Taking the necessary steps to prepare for climate change—and the extreme weather events that go along with it—can be a daunting task. A new climate adaptation report is intended to provide a road map to guide communities on how to effectively develop and implement their own climate change policies.

climate-adaption-coverClimate Adaptation: The State of Practice in U.S. Communities takes an in-depth look at some of the innovative approaches and best practices being used by communities across the country to better prepare for the effects of climate change. The report includes separate case studies of distinct adaptation actions from a diverse group of 17 communities across the nation from Boston to El Paso, Texas. The research analyzes the efforts underway, the motivations for action, and how communities have moved beyond planning to action.

“One of the promising things from the report is that it does show that there are communities [that] are actually moving forward with implementation of action as opposed to just doing planning for climate adaptation,” says Lois R. DeBacker, managing director, environment, at the Kresge Foundation. The report was commissioned by Kresge and produced by Abt Associates.

Although community planning and preparedness are still in the very early stages, the research indicates growing momentum: “More municipalities are preparing for climate risks than is conventionally believed.” There are situations where communities are becoming more aware of the risks associated with climate change and are choosing to be proactive. However, in many cases, the catalyst prompting communities to take action is a direct impact from an extreme event that created a window of opportunity or jump-started a stalled policy, says Jason Vogel, a climate change specialist at Abt Associates and coauthor of the Climate Adaptation report.

Chula Vista, California, for example, experienced a fire that burned right up to the edge of town. “The charred land was a constant reminder of how close of a call that was,” says Vogel. Instead of just addressing the fire hazard, the community chose to engage in a broader climate change planning effort. The community recognized that fire incidents are increasing, in part because of high temperatures and dry conditions, and that the threat is not going to go away, he says. The city has since introduced ordinances to help reduce its heat-island effect.

One of the most meaningful themes is the potential for multiple benefits from these climate mitigation investments, adds Katharine Burgess, director of ULI’s Urban Resilience Program. The most successful projects address climate risk and offer opportunities for economic development, environmental performance, and enhanced quality of life. “This approach is not only a better value for tax and infrastructure dollars, but it also allows communities to see the benefits of mitigation investment before an adverse event,” she says.

The Climate Adaptation report ties in closely with the work that the Institute is doing through its own Urban Resilience Program. The Urban Resilience Program, which is funded by a grant from the Kresge Foundation, works to help communities prepare for increased climate risk through a variety of education, advisory services, support, and research initiatives carried out by ULI at the national and district council level.

“I think this report is a fantastic resource for communities across the country, because it highlights very different ways to address climate risk.

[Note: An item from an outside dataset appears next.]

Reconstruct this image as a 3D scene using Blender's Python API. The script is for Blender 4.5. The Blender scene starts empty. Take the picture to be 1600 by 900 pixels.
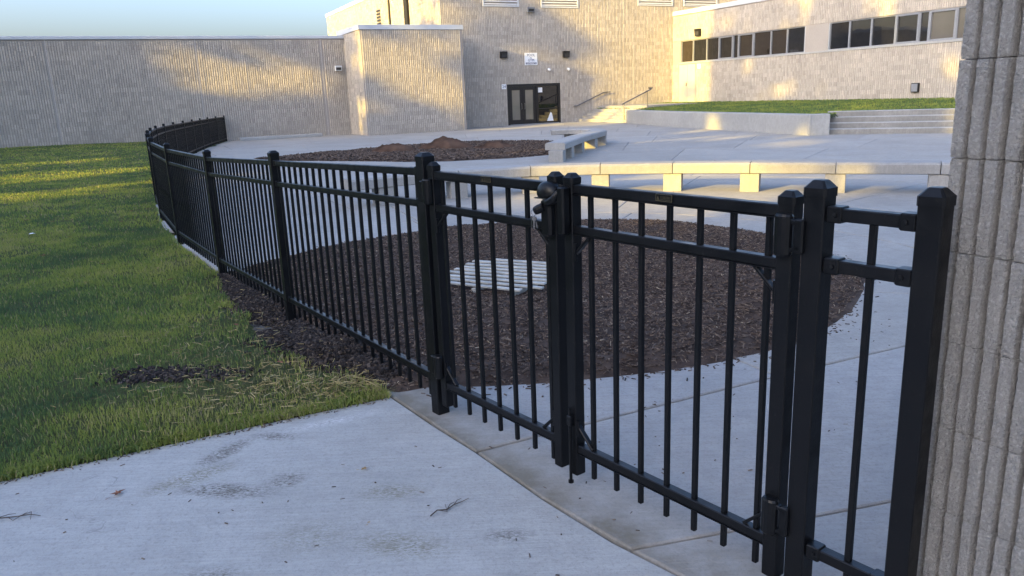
import bpy, bmesh, math, random
import numpy as np
from mathutils import Matrix, Vector, noise as mnoise
R_ = math.radians
random.seed(7); rng = np.random.default_rng(7)
S = bpy.context.scene; COL = S.collection

# ------------------------------------------------------------------ camera, light
cam = bpy.data.objects.new('camera', bpy.data.cameras.new('camera')); COL.objects.link(cam); S.camera = cam
cam.data.sensor_width = 36; cam.data.lens = 26.99; cam.data.clip_start = .05; cam.data.clip_end = 2000
def camera_axes(f=1199.4, xv=987.2, yv=5236.5):
    d = np.array([(xv-800)/f, (yv-450)/f, 1.]); d /= np.linalg.norm(d)
    fw = np.array([0, 0, 1.])-d[2]*d; fw /= np.linalg.norm(fw)
    r = np.cross(d, fw); r = -r if r[0] < 0 else r
    return r, fw, -d
_r, _f, _u = camera_axes()
cam.matrix_world = Matrix(((_r[0], -_r[1], -_r[2], 0), (_f[0], -_f[1], -_f[2], 0), (_u[0], -_u[1], -_u[2], 1.6), (0, 0, 0, 1)))
SUN_BEARING, SUN_EL = 228.5, 15.4
sb, se = R_(SUN_BEARING), R_(SUN_EL)
W = bpy.data.worlds.new('World'); S.world = W; W.use_nodes = True
nt = W.node_tree; bg = nt.nodes['Background']
sky = nt.nodes.new('ShaderNodeTexSky'); sky.sky_type = 'NISHITA'; sky.sun_disc = False
sky.sun_elevation = se; sky.sun_rotation = sb; sky.altitude = 0; sky.air_density = 1.0; sky.dust_density = 6.0; sky.ozone_density = 2.2
tint = nt.nodes.new('ShaderNodeMix'); tint.data_type = 'RGBA'; tint.blend_type = 'MULTIPLY'; tint.inputs[0].default_value = 1; tint.inputs[7].default_value = (.89, .93, 1.07, 1)
nt.links.new(sky.outputs[0], tint.inputs[6]); nt.links.new(tint.outputs[2], bg.inputs[0]); bg.inputs[1].default_value = .15
sun = bpy.data.objects.new('sun', bpy.data.lights.new('sun', 'SUN')); COL.objects.link(sun)
sun.data.energy = 2.9; sun.data.angle = R_(.53); sun.data.color = (1, .69, .12)
_d = Vector((-math.sin(sb)*math.cos(se), -math.cos(sb)*math.cos(se), -math.sin(se)))
sun.rotation_euler = _d.to_track_quat('-Z', 'Y').to_euler()
S.view_settings.view_transform = 'Standard'; S.view_settings.look = 'None'; S.view_settings.exposure = 2.18; S.view_settings.gamma = 1
S.render.engine = 'CYCLES'; S.cycles.max_bounces = 5; S.cycles.diffuse_bounces = 3; S.cycles.glossy_bounces = 3; S.cycles.use_denoising = True

# ------------------------------------------------------------------ helpers
def link(o, parent=None):
    COL.objects.link(o)
    if parent is not None: o.parent = parent
    return o
def tag(o, label=None, cat=None, group=None, kind=None):
    if label: o['label'] = label
    if cat: o['category'] = cat
    if group: o['group'] = group
    if kind: o['kind'] = kind
    return o
def empty(name, loc=(0, 0, 0), rz=0, label=None, cat=None, group=None, kind=None):
    o = bpy.data.objects.new(name, None); link(o); o.location = loc; o.rotation_euler = (0, 0, rz); o.empty_display_size = .1
    return tag(o, label, cat, group, kind)
def mesh_obj(name, V, F, m, parent=None, smooth=False, tone=None, **kw):
    me = bpy.data.meshes.new(name)
    V = np.asarray(V, dtype=np.float32)
    if isinstance(F, np.ndarray):
        n, k = F.shape
        me.vertices.add(len(V)); me.vertices.foreach_set('co', V.ravel())
        me.loops.add(n*k); me.loops.foreach_set('vertex_index', F.astype(np.int32).ravel())
        me.polygons.add(n); me.polygons.foreach_set('loop_start', np.arange(0, n*k, k, dtype=np.int32))
        me.update(calc_edges=True)
    else:
        me.from_pydata([tuple(map(float, v)) for v in V], [], F); me.update()
    if tone is not None:
        a = me.attributes.new('tone', 'FLOAT', 'POINT'); a.data.foreach_set('value', np.asarray(tone, dtype=np.float32))
    me.polygons.foreach_set('use_smooth', np.full(len(me.polygons), bool(smooth)))
    for mm in (m if isinstance(m, (list, tuple)) else [m]): me.materials.append(mm)
    o = bpy.data.objects.new(name, me); link(o, parent)
    return tag(o, **kw)
def copy_obj(o, parent=None, loc=None):
    c = o.copy(); COL.objects.link(c); c.parent = parent
    if loc is not None: c.location = loc
    return c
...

It also shows how communities have incorporated adaptation efforts into a range of different types of activities, such as climate action plans, comprehensive planning, hazard mitigation planning, or other types of efforts,” says Burgess.

The report also is beneficial in that it highlights a diverse cross-section of cities of different sizes and geographies that are facing different types of climate risk ranging from rising sea levels to drought. “A key message here is that there is no one-size-fits-all approach to adaptation,” says Burgess. Communities’ circumstances are often very different, and their approaches to addressing the problems are likewise very different. “I think there are a lot of great examples here that we can all learn from,” she said.

There are significant barriers that do make it difficult for communities to take action. Some of the top issues are lack of funding and resources, regulatory agencies that do not have the authority to make certain rules or policies, and a lack of collaboration across municipal departments and agencies. “One of the coolest lessons that emerged from the work we did, is that while these barriers exist, when you look at these 17 communities what you see is a variety of strategies for overcoming those barriers,” says Vogel.

In another example, Tulsa, Oklahoma, created a stormwater utility fee to help fund its acquisition and relocation program where the city buys repeatedly flooded properties and relocates the affected residents or businesses.

The 17 case studies outlined in the report show a variety of different individual approaches. Seattle is a good example of a city that is trying to build mainstream climate considerations into its decision making, while Baltimore illustrates the value of emphasizing resident engagement, notes DeBacker. The report authors pull some of those together to create a hypothetical scenario of best practices. That model offers the following six steps as a guide to creating a well-adapted community:

  • Develop aggressive exposure-reduction policies;
  • Use existing regulatory powers in creative ways;
  • Create a systematic process to monitor and evaluate progress in order to make real-time adjustments to policies that have been implemented;
  • Initiate comprehensive, climate-change-informed planning processes that engage residents;
  • Mainstream climate considerations into existing decision-making processes; and
  • Organize neighborhood-scale capacity-building efforts.

“One of the overall messages from the report is encouraging communities to begin to act now to evaluate current and future climate risk and to take action,” says DeBacker. “We hope that the conclusions and recommendations will be encouraging to communities that there is a lot that they can do under existing authorities and there are some great creative examples of what is taking place in communities now.”